Dicen que el diablo está en los detalles. No se me ocurre otra expresión más precisa para evaluar lo que ocurre con frecuencia en Cataluña y que, con la misma frecuencia, suele pasar desapercibido. Esa era una de las principales ideas que intenté desarrollar en mi libro ¿Somos el fracaso de Cataluña?: que en Cataluña, sobre todo desde la llegada del nacionalismo al poder, se ha ido tejiendo una red de sutilezas diarias, conformada por gestos y comentarios aparentemente banales, que ha condicionado la conducta de muchos catalanes y que ha contribuido a la llamada “espiral del silencio”.

Así, se da la circunstancia de que, en muchas ocasiones, ante una determinada situación, se pasan por alto detalles que concentran simbólicamente el panorama ideológico cotidiano del nacionalismo. Recordarán ustedes que hace algunas semanas alcanzó una notable repercusión un momento del programa de TV3 Atrapa’m si pots, en el que una niña de doce años preguntó al presentador si podía responder en castellano y este le contestó que no. Hubo titulares de este estilo: Impiden a una niña responder en castellano en TV3. En algunos artículos que leí se puso el acento en esa circunstancia, lo cual, a mi modo de ver, equivocaba el tiro. Porque se podrá discutir el hecho de que en TV3 no haya concursos culturales de ese tipo en los que se utilice el castellano, pero en las bases se establecía de manera clara que las respuestas debían darse en catalán.

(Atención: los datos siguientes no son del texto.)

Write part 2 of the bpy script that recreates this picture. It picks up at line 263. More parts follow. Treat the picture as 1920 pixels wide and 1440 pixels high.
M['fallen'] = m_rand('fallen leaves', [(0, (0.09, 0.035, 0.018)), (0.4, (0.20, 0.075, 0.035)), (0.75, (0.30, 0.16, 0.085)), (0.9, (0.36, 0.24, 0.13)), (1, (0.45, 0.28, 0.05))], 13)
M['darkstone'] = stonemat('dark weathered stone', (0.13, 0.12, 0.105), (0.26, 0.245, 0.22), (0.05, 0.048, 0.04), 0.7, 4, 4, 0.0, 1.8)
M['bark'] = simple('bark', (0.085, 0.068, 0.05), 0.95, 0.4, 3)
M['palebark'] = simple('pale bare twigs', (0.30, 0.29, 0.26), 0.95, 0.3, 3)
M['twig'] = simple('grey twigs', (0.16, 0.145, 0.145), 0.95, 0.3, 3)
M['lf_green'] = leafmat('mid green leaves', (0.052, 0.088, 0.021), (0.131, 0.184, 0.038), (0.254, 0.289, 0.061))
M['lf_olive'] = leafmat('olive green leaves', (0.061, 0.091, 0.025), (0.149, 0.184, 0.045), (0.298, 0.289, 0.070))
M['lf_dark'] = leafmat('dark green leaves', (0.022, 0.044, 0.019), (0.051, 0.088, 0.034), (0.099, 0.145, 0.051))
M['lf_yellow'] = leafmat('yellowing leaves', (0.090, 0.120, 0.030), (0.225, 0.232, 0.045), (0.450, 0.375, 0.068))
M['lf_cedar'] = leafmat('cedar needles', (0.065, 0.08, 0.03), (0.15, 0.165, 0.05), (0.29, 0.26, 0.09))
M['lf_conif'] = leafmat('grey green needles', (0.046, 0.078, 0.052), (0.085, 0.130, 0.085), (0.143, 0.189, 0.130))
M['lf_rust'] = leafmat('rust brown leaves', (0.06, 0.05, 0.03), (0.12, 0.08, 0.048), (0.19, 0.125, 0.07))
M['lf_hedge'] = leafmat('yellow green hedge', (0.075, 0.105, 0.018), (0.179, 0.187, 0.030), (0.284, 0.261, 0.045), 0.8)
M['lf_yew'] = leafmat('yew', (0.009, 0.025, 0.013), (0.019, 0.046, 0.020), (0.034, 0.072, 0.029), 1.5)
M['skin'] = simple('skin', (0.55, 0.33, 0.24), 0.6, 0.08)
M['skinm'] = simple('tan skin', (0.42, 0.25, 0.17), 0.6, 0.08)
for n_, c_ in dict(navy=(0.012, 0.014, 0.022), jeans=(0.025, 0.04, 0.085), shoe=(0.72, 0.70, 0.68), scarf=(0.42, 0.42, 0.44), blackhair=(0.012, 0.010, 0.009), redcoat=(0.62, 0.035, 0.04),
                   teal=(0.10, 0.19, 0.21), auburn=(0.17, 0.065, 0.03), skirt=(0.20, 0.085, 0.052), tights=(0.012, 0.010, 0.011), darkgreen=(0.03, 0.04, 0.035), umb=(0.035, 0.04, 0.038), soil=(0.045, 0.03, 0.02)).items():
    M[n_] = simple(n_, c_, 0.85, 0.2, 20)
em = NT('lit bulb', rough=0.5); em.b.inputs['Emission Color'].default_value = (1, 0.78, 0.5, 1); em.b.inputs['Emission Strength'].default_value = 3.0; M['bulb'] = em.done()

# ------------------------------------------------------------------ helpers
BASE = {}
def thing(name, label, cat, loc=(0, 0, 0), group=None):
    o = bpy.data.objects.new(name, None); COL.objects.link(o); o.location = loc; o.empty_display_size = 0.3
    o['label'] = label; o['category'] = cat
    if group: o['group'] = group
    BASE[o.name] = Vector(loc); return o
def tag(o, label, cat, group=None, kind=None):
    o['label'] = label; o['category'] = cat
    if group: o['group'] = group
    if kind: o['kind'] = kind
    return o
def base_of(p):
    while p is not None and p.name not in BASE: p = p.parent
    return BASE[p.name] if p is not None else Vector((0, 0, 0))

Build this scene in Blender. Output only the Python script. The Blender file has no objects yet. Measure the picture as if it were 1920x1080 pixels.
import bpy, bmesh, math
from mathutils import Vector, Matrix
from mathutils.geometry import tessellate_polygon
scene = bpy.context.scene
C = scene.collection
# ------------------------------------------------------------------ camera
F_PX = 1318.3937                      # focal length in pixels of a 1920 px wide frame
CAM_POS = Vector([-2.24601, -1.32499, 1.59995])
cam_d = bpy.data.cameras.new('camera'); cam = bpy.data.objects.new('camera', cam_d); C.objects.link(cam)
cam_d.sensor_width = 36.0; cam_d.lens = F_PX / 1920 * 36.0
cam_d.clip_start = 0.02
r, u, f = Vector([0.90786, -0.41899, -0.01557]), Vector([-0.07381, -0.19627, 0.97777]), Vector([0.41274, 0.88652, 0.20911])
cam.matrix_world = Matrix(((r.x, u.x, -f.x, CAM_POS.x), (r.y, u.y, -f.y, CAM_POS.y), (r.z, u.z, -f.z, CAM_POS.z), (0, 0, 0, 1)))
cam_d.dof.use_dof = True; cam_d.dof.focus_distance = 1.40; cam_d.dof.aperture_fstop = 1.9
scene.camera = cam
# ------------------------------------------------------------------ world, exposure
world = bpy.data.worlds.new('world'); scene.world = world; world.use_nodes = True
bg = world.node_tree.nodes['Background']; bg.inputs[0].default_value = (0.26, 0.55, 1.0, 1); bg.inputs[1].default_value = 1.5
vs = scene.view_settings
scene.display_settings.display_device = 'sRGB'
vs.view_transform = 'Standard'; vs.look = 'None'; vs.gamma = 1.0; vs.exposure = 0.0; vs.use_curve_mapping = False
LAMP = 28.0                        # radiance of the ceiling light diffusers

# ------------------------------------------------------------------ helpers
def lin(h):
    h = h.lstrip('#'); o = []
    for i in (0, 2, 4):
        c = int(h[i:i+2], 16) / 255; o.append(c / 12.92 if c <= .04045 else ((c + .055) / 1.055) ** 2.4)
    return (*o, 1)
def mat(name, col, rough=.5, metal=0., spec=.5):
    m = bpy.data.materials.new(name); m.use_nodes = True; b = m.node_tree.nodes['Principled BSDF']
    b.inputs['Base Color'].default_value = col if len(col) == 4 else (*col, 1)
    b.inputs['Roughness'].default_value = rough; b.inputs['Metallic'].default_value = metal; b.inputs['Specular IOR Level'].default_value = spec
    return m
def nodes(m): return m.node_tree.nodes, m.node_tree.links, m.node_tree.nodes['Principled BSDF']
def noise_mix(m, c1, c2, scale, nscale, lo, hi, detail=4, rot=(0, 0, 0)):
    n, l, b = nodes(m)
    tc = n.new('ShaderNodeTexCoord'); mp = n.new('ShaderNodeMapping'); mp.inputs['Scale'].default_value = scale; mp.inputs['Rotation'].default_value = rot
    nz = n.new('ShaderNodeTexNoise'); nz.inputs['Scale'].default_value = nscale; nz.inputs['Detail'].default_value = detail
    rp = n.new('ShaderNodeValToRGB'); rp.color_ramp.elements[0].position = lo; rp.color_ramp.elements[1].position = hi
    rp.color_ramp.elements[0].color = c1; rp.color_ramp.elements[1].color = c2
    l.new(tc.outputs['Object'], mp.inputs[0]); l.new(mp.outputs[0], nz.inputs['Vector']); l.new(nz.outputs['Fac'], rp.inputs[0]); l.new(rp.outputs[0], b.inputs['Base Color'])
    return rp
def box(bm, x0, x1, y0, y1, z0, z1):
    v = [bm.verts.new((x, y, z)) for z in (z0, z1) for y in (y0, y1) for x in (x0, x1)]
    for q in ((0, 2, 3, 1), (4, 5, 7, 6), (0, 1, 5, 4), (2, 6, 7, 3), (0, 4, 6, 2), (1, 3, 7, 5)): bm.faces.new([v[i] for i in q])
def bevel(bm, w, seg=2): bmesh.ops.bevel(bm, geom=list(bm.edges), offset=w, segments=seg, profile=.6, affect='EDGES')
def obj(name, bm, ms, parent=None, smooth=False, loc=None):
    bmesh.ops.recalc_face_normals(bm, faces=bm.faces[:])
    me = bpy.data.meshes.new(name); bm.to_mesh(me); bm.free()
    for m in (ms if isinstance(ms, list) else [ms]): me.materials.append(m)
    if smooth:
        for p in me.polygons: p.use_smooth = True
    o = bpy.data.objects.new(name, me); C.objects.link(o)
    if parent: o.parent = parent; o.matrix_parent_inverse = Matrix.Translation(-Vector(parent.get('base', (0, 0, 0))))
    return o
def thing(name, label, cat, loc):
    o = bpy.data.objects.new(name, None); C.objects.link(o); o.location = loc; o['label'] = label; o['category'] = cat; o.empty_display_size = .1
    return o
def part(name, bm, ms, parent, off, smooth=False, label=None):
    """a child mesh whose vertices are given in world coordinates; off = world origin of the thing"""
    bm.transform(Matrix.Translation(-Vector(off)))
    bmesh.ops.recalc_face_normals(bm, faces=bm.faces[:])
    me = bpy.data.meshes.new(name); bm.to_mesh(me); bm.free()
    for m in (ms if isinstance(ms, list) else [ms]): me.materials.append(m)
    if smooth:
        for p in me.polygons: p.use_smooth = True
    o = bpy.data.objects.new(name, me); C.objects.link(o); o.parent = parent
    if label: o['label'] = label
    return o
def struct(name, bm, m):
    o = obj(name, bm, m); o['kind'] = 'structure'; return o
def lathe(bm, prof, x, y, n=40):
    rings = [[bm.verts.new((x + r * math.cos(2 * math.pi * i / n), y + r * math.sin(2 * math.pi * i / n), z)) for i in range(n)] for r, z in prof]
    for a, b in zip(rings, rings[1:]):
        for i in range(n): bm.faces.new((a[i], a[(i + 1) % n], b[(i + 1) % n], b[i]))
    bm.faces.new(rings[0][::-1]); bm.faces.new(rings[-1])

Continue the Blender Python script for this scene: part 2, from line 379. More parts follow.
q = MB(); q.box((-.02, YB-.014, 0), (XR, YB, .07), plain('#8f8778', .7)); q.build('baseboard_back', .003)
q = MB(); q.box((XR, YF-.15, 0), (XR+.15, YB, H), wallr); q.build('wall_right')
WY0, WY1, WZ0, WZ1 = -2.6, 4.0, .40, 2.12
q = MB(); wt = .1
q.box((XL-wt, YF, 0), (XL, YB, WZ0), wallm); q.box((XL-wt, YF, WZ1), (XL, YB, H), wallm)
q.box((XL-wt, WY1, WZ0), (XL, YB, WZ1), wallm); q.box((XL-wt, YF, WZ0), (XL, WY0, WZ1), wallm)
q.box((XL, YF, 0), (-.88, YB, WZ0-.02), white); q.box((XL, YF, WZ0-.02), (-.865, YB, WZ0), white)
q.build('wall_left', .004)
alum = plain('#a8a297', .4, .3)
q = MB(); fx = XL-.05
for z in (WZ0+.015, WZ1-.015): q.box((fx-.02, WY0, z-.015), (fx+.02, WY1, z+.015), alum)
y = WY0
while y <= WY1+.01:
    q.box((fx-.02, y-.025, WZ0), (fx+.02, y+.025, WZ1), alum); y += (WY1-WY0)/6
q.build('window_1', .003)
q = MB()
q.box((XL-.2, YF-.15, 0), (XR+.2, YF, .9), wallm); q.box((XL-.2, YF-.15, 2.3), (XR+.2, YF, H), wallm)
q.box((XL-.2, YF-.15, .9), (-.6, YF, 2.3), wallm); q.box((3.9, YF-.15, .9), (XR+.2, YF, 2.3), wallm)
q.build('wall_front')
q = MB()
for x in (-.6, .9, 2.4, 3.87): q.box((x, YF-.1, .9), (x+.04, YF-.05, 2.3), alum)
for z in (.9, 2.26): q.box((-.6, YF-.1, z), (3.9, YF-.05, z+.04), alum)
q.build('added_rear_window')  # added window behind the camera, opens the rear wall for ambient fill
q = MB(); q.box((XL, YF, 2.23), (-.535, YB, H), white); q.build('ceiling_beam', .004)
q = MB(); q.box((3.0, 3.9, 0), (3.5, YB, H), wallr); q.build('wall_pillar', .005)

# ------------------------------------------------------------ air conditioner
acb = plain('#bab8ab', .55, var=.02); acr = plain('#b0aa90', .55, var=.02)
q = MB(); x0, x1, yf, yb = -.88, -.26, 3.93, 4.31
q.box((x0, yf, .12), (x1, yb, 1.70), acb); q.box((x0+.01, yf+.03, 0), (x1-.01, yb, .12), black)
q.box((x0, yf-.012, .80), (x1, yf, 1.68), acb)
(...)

A mi modo de ver, lo sustancioso, en este caso, fue la reacción del presentador, Llucià Ferrer. Teniendo en cuenta que estaba tratando con una niña de doce años, era tan fácil como pronunciar una disculpa, recordar las bases del concurso y decirle que podía dar su respuesta en castellano, pero que no la contarían como válida. Por el contrario, el presentador adoptó primero un tono admonitorio en su réplica, utilizando una doble negación (“No, això sí que no”), como si la niña hubiera propuesto algo obsceno o sacrílego, después le recordó que estaban en TV3, como una forma de marcar territorio, y, finalmente, cuando la niña se atrevió a pronunciar “trigo” para demostrar que conocía la respuesta, el presentador, en tono de burla, pronunció la palabra trig, inexistente en catalán, pero con clara apariencia de barbarismo.

Es posible que para los que no viven en Cataluña sea difícil comprender la magnitud de ese desprecio. Primero, porque le atribuyó a la niña un error que no había cometido. Y, en segundo lugar, porque esa forma incorrecta de referirse al blat como trig fue una clara caricaturización de la supuesta dificultad de los castellanohablantes para hablar bien el catalán.

Y, como siempre, habrá quien apele al carácter contingente del episodio o quien sostenga que fue una broma sin mala intención. Pero quizás se entienda mejor el trasfondo del comentario aludiendo a algún otro hecho que parece apuntar en el mismo sentido. Sin ir más lejos, en la misma TV3, hace algunos años, tal como me recordaba una amiga, en un programa llamado Amor a primera vista, los presentadores hicieron befa y mofa de un participante que en vez de aparador (“escaparate”) dijo escaparat.

Por otro lado, en una conversación que mantuve hace no demasiado con una conocida que tenía un negocio en un pequeño pueblo de la provincia de Girona, esta me confesó que había más de un cliente que la reconvenía por cometer algunos errores léxicos que eran calcos del castellano. La chica, catalanohablante habitual, hija de catalán autóctono y de andaluza, me comentó que incluso una clienta, directora de escuela, le había dicho: “Nena, és que sembles xarnega, sembla mentida que siguis d’aquí”.

Y ahí hay que buscar el resorte de la reacción de Llucià Ferrer: en el convencimiento de que los castellanohablantes no saben hablar bien el catalán por una especie de incapacidad innata. Y la caricaturización de esa supuesta carencia no es sino el recordatorio de que en la Cataluña nacionalista solo habrá paz para quienes paguen el peaje de la pureza identitaria.